Blum—who says she wakes up “ready to design something almost every morning”—would be hard pressed to keep pace with her own imagination without her drawings. This parallel career started in Chicago when she created stylized architectural designs, at first in pastel and oil stick, then with sign paint on aluminum, and sometimes on large groupings of 3-by-4-foot panels. “My desire to live inside a piece of sculpture grew to seeing the whole house as sculpture, and the best way to realize that was to draw it.”

Using the computer Blum can now imagine on an even grander scale. In her surprisingly conventional Soho loft, the sculptor has covered one wall with brightly hued images of futuristic apartment buildings, elaborate storage units, nursing homes, and beach houses. One image is of Nomadic House: an elongated perforated-steel unit that contains a series of sliding elements—a bed that when pushed to one side doubles as a sofa, a table that can act as a desk or a dining table, and stools that serve both the living and sleeping areas. Designed for an empty room, the unit provides someone with no furniture an instant solution to their living needs.

Another large computer-drawn model shows a multicolor Murphy bed featuring a fold-up side table and closet. Blum’s design for a circular apartment rotates on a pinwheel base. To take advantage of the sole window, each pie-wedged room can be spun around when you choose to look outside. “It’s a way of adjusting the rhythms of your space to the day,” she says. “I’m interested in presenting alternatives, whole other ways of living that will match up better with your daily behavior.” In Elevation House, major pieces of furniture such as the bed, desk, and sofas can be cranked up toward the ceiling, affording more space below.
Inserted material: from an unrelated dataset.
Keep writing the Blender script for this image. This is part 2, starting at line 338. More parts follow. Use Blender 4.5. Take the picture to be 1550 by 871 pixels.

Many of Blum’s drawings are beautifully executed personal fantasies with little or no practical application. But they act as conceptual building blocks for her commissioned pieces. “The drawings push my work,” she says. And yet they don’t all serve as pure provocation; some arise directly out Blum’s own need for a design solution. Pointing to her rendering of a baby-boom retirement home, where individual pods surround a communal area, Blum says, “When my mother was dying and I was looking after her, I realized we have few spaces to accommodate not only the sick but their caregivers. At the same time I saw that in my building in Soho there was already a lot of swapping of regular care duties, such as looking after kids, watering plants, and so on. So I came up with a design for living for when we all get older that was about community, about extending our ability to care for one another.”

This drawing is a long way from Blum’s more conceptual work, which makes users acutely aware of how design impacts their behavior. Although such work may be a necessary conceit for the artist, it is not always welcome in a design world where clients rule and objects are given the humbler goals of “fitting in” or adding flavor. “Andrea never has to compete with the aesthetic of a client or an existing interior,” Decq says. “That’s the luxury of being an artist,” Blum concedes. “Immediate practicality is rarely the primary issue.” Indeed a piece of furniture prompting a change in behavior—increased intimacy, for example—may be too threatening for the ordinary home. Form following function is comfortable and comforting; but form that changes function is not as easy to live with on a daily basis. Blum, however, remains implacable: sculpture is a way of life. “Once you got it off the pedestal, and then into the room, and then outside, sculpture was already on the road to becoming a whole different story. Using it in domestic design is simply an extension of that.”